Et effectivement il n´y eut pas de chant, mais des expirations soufflées dans un micro (sic!), des rétentions respiratoires, des sifflements, des bouches en cul-de-poule et autres exercices de néo-prayanama. Et ce qui devint invisible, c´est le public qui se mit à quitter la salle, dès que le premier chanteur, l´élégant contre-ténor coréen Siman Chung, se fut livré aux mimiques de l´exercice imposé. Heureusement, le morceau imposé était exécuté par les demi-finalistes en deuxième apparition sur scène. En seconde partie, avant que les quatre derniers chanteurs ne reviennent en scène pour le morceau imposé, la salle s´est, sans exagérer, tout simplement vidée aux deux tiers…

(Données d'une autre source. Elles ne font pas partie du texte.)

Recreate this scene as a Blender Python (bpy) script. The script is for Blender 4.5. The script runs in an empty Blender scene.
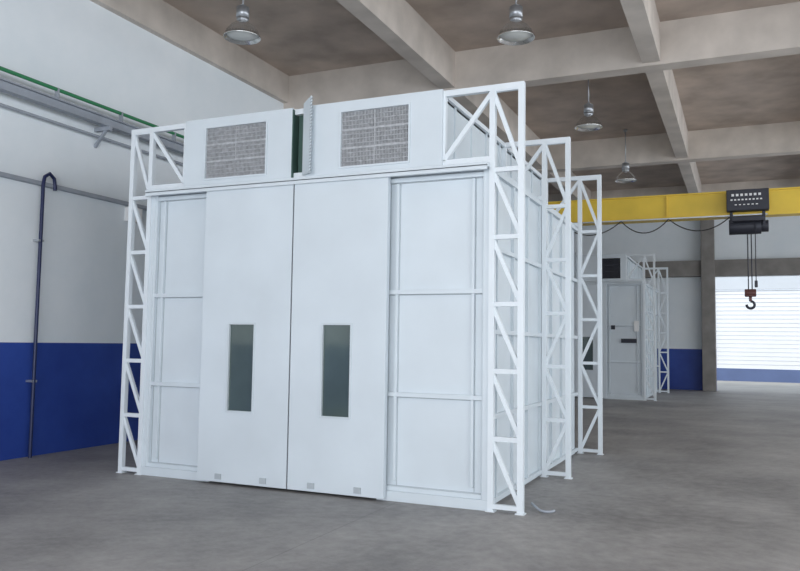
import bpy, math, random
from mathutils import Vector, Matrix
random.seed(4)
S=bpy.context.scene
S.view_settings.view_transform='Standard'
S.view_settings.look='None'

# ---------------------------------------------------------------- materials
def mat(name,col,rough=.6,metal=0.,var=.06,scale=3.,bump=0.,spec=.5):
    m=bpy.data.materials.new(name); m.use_nodes=True
    n=m.node_tree.nodes; l=m.node_tree.links; b=n['Principled BSDF']
    b.inputs['Roughness'].default_value=rough; b.inputs['Metallic'].default_value=metal
    b.inputs['Specular IOR Level'].default_value=spec
    tc=n.new('ShaderNodeTexCoord'); no=n.new('ShaderNodeTexNoise'); no.inputs['Scale'].default_value=scale
    no.inputs['Detail'].default_value=6
    l.new(tc.outputs['Object'],no.inputs['Vector'])
    cr=n.new('ShaderNodeValToRGB'); cr.color_ramp.elements[0].position=.3; cr.color_ramp.elements[1].position=.7
    cr.color_ramp.elements[0].color=[c*(1-var) for c in col]+[1]
    cr.color_ramp.elements[1].color=[min(1,c*(1+var)) for c in col]+[1]
    l.new(no.outputs['Fac'],cr.inputs['Fac']); l.new(cr.outputs['Color'],b.inputs['Base Color'])
    if bump:
        bu=n.new('ShaderNodeBump'); bu.inputs['Strength'].default_value=bump; bu.inputs['Distance'].default_value=.02
        l.new(no.outputs['Fac'],bu.inputs['Height']); l.new(bu.outputs['Normal'],b.inputs['Normal'])
    return m
M_white=mat('booth_white_paint',(.65,.71,.755),.42,0,.04,1.5)
M_truss=mat('truss_white_paint',(.74,.79,.83),.45,0,.03,2)
M_side=mat('booth_side_paint',(.60,.66,.70),.5,0,.05,2)
M_seam=mat('seam_sealant_grey',(.42,.46,.49),.7,0,.1,4)
M_glass=mat('window_glass_dark',(.075,.105,.10),.08,0,.2,1.5,spec=.8)
M_filter=mat('filter_mesh_grey',(.42,.43,.45),.7,0,.2,30)
M_media=mat('filter_media',(.20,.20,.21),.95,0,.5,14)
M_black=mat('black_opening',(.02,.02,.022),.6,0,.2,6)
M_dark=mat('dark_metal',(.035,.037,.05),.5,.3,.1,5)
M_green=mat('green_panel',(.05,.10,.085),.5,0,.1,5)
M_greenp=mat('green_conduit',(.03,.22,.09),.45,0,.1,5)
M_yellow=mat('crane_yellow',(.76,.53,.05),.45,0,.08,2)
M_conc=mat('concrete_grey',(.25,.235,.22),.9,0,.18,2,.2)
M_ceil=mat('ceiling_plywood_concrete',(.47,.39,.335),.9,0,.22,1.3,.15)
M_beam=mat('beam_concrete',(.58,.525,.475),.9,0,.15,1.6,.15)
M_steel=mat('galv_steel',(.45,.47,.5),.35,.7,.1,4)
M_rail=mat('rail_grey_paint',(.34,.37,.42),.5,0,.1,4)
M_alu=mat('lamp_aluminium',(.75,.75,.74),.22,.9,.04,4)
M_lens=mat('lamp_lens',(.75,.77,.75),.2,0,.04,4)
M_label=mat('label_plate',(.8,.8,.8),.6,0,.02,4)
M_bluepipe=mat('blue_pipe_paint',(.012,.02,.08),.4,0,.1,4)
M_shut=mat('shutter_white',(.84,.86,.88),.5,0,.02,1)
M_blue=mat('blue_paint',(.12,.17,.33),.5,0,.08,1.5)
M_gnd=mat('yard_concrete',(.4,.39,.37),.9,0,.1,1)
M_plaster=mat('plaster_white',(.68,.72,.76),.8,0,.03,.8,.05)
M_copper=mat('cable_black',(.02,.02,.02),.5,0,.1,5)
M_red=mat('hook_red_paint',(.12,.045,.04),.5,.1,.1,5)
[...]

Le public munichois s´est montré discipliné et surtout respectueux du travail des concurrents. Il s´est abstenu de huer cette étrange contre-oeuvre. Seule une dame dans l´assistance s´est mise à rire tout haut de très bon coeur, un peu à la manière de l´enfant du conte d´Andersen, Les habits neufs de l´empereur, qui s´écrie en voyant passer son souverain dans le plus simple appareil: «Mais il n´a pas d´habit du tout!» Sans doute le fou-rire de la spectatrice signifiait-il «Mais ce n´est pas du chant!»!

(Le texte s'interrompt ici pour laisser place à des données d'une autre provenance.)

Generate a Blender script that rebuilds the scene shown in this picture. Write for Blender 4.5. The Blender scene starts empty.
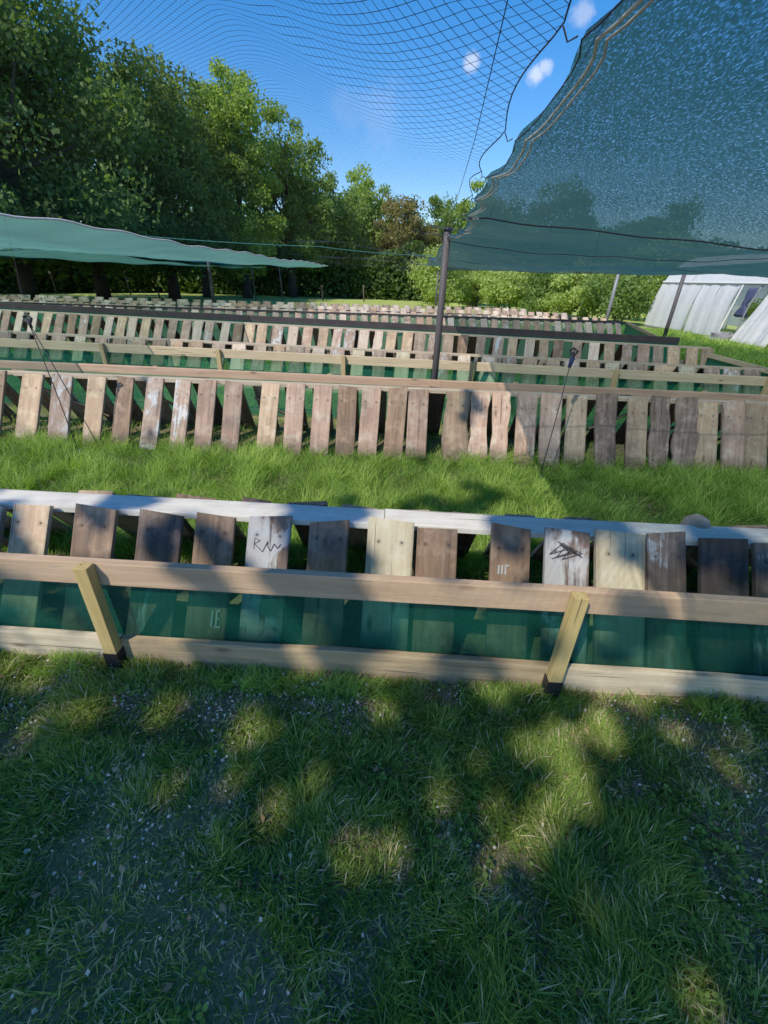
import bpy, math, random
import numpy as np
from mathutils import Vector, Matrix
R_ = math.radians
rnd = random.Random(7)
rng = np.random.default_rng(11)
scene = bpy.context.scene
COL = scene.collection

# ------------------------------------------------------------------ camera
H = 1.5; FPX = 430.0
PITCH, YAW, ROLL = R_(28.54), R_(2.54), R_(2.36)
F = Vector((-math.sin(YAW)*math.cos(PITCH), math.cos(YAW)*math.cos(PITCH), -math.sin(PITCH)))
R0 = Vector((math.cos(YAW), math.sin(YAW), 0)); U0 = R0.cross(F)
RR = R0*math.cos(ROLL)+U0*math.sin(ROLL); UU = -R0*math.sin(ROLL)+U0*math.cos(ROLL)
def ray(px, py): return F*FPX + RR*(px-384) + UU*(512-py)
def at(px, py, h=0.0):
    "ground-plan position of the point of height h that the photo shows at px, py"
    d = ray(px, py); t = (h-H)/d.z
    return Vector((d.x*t, d.y*t))
cam_d = bpy.data.cameras.new('camera'); cam = bpy.data.objects.new('camera', cam_d); COL.objects.link(cam)
cam_d.sensor_fit = 'VERTICAL'; cam_d.sensor_height = 36; cam_d.lens = FPX/1024*36
cam_d.clip_start = 0.05; cam_d.clip_end = 2000
M = Matrix((RR, UU, -F)).transposed().to_4x4(); M.translation = Vector((0, 0, H)); cam.matrix_world = M
scene.camera = cam

# ------------------------------------------------------------------ helpers
def tag(o, label=None, cat=None, group=None, kind=None):
    if label: o['label'] = label
    if cat: o['category'] = cat
    if group: o['group'] = group
    if kind: o['kind'] = kind
    return o
def empty(name, loc, label, cat, group=None):
    o = bpy.data.objects.new(name, None); COL.objects.link(o); o.location = loc
    o.empty_display_size = .1
    return tag(o, label, cat, group)
def link(name, me, mat, parent=None, loc=None, rot=None):
    o = bpy.data.objects.new(name, me); COL.objects.link(o)
    if mat is not None and len(me.materials) == 0: me.materials.append(mat)
    if parent is not None: o.parent = parent
    if loc is not None: o.location = loc
    if rot is not None: o.rotation_euler = rot
    return o
class MB:
    def __init__(s): s.v = []; s.f = []; s.sm = False
    def add(s, vs, fs):
        n = len(s.v); s.v += [tuple(v) for v in vs]; s.f += [tuple(i+n for i in f) for f in fs]; return s
    def box(s, c, size, rz=0, m=None):
        x, y, z = [k/2 for k in size]
        vs = [Vector((a*x, b*y, d*z)) for a in (-1, 1) for b in (-1, 1) for d in (-1, 1)]
        if m is None: m = Matrix.Rotation(rz, 3, 'Z')
        vs = [m @ v + Vector(c) for v in vs]
        return s.add(vs, [(0, 1, 3, 2), (4, 6, 7, 5), (0, 4, 5, 1), (2, 3, 7, 6), (0, 2, 6, 4), (1, 5, 7, 3)])
    def tube(s, pts, rs, n=8, cap=True):
        pts = [Vector(p) for p in pts]
        if not hasattr(rs, '__len__'): rs = [rs]*len(pts)
        rings = []; prev = None
        for i, p in enumerate(pts):
            t = (pts[min(i+1, len(pts)-1)]-pts[max(i-1, 0)]).normalized()
            a = t.cross(Vector((0, 0, 1)))
            if a.length < .05: a = t.cross(Vector((1, 0, 0)))
            a.normalize()
            if prev is not None and a.dot(prev) < 0: a = -a
            prev = a; b = t.cross(a)
            rings.append([p+(a*math.cos(k*2*math.pi/n)+b*math.sin(k*2*math.pi/n))*rs[i] for k in range(n)])
        vs = [v for r in rings for v in r]; fs = []
        for i in range(len(pts)-1):
            for k in range(n):
                fs.append((i*n+k, i*n+(k+1) % n, (i+1)*n+(k+1) % n, (i+1)*n+k))
        if cap:
            fs.append(tuple(range(n))[::-1]); fs.append(tuple((len(pts)-1)*n+k for k in range(n)))
        s.sm = True
        return s.add(vs, fs)
    def mesh(s, name='mesh'):
        me = bpy.data.meshes.new(name); me.from_pydata(s.v, [], s.f); me.update()
        if s.sm:
            for p in me.polygons: p.use_smooth = len(p.vertices) == 4
        return me
    def build(s, name, mat, parent=None, loc=None, rot=None):
        return link(name, s.mesh(name), mat, parent, loc, rot)
def bevel(o, w=.003):
    m = o.modifiers.new('bevel', 'BEVEL'); m.width = w; m.segments = 2; m.limit_method = 'ANGLE'
    return o
def np_mesh(name, V, Fc, nper, attr=None, smooth=False):
    me = bpy.data.meshes.new(name)
    V = np.asarray(V, dtype=np.float32).reshape(-1, 3); Fc = np.asarray(Fc, dtype=np.int32).reshape(-1, nper)
    me.vertices.add(len(V)); me.vertices.foreach_set('co', V.ravel())
    me.loops.add(Fc.size); me.loops.foreach_set('vertex_index', Fc.ravel())
    me.polygons.add(len(Fc)); me.polygons.foreach_set('loop_start', np.arange(len(Fc), dtype=np.int32)*nper)
    me.polygons.foreach_set('loop_total', np.full(len(Fc), nper, dtype=np.int32))
    if smooth: me.polygons.foreach_set('use_smooth', np.ones(len(Fc), dtype=bool))
    if attr is not None:
        a = me.attributes.new('tint', 'FLOAT_COLOR', 'POINT'); c = np.ones((len(V), 4), np.float32); c[:, :3] = attr
        a.data.foreach_set('color', c.ravel())
    me.update(calc_edges=True)
    return me
def vnoise(x, y, seed=0, s=1.0):
    "cheap smooth value noise for numpy arrays"
    x = np.asarray(x)*s+seed*17.3; y = np.asarray(y)*s+seed*9.1
    xi = np.floor(x).astype(np.int64); yi = np.floor(y).astype(np.int64); fx = x-xi; fy = y-yi
    fx = fx*fx*(3-2*fx); fy = fy*fy*(3-2*fy)
    def h(a, b):
        n = (a*374761393+b*668265263+seed*2246822519) & 0x7fffffff
        n = ((n ^ (n >> 13))*1274126177) & 0x7fffffff
        return (n & 0xffff)/65535.0
    return (h(xi, yi)*(1-fx)+h(xi+1, yi)*fx)*(1-fy)+(h(xi, yi+1)*(1-fx)+h(xi+1, yi+1)*fx)*fy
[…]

Que l´on réserve ce type d´expérimentation à un festival de musique contemporaine, soit! Mais quand l´on pense un moment à l´énorme masse de travail des jeunes chanteurs et chanteuses qui se préparent à un concours de chant des plus prestigieux, et qui traversent des continents pour venir s´y présenter, quand l´on songe à l´énorme talent qu´il faut pour accéder à la demi-finale, au tremplin que ce concours représente dans une carrière de chanteur, on comprend aisément qu´une grande partie du public ait marqué son désaccord en quittant dignement la salle.
Oublions cela, la célébration du chant continuera lors de la finale de demain, 12 septembre, qui sera aussi diffusée en video live stream sur le site de BR Klassik.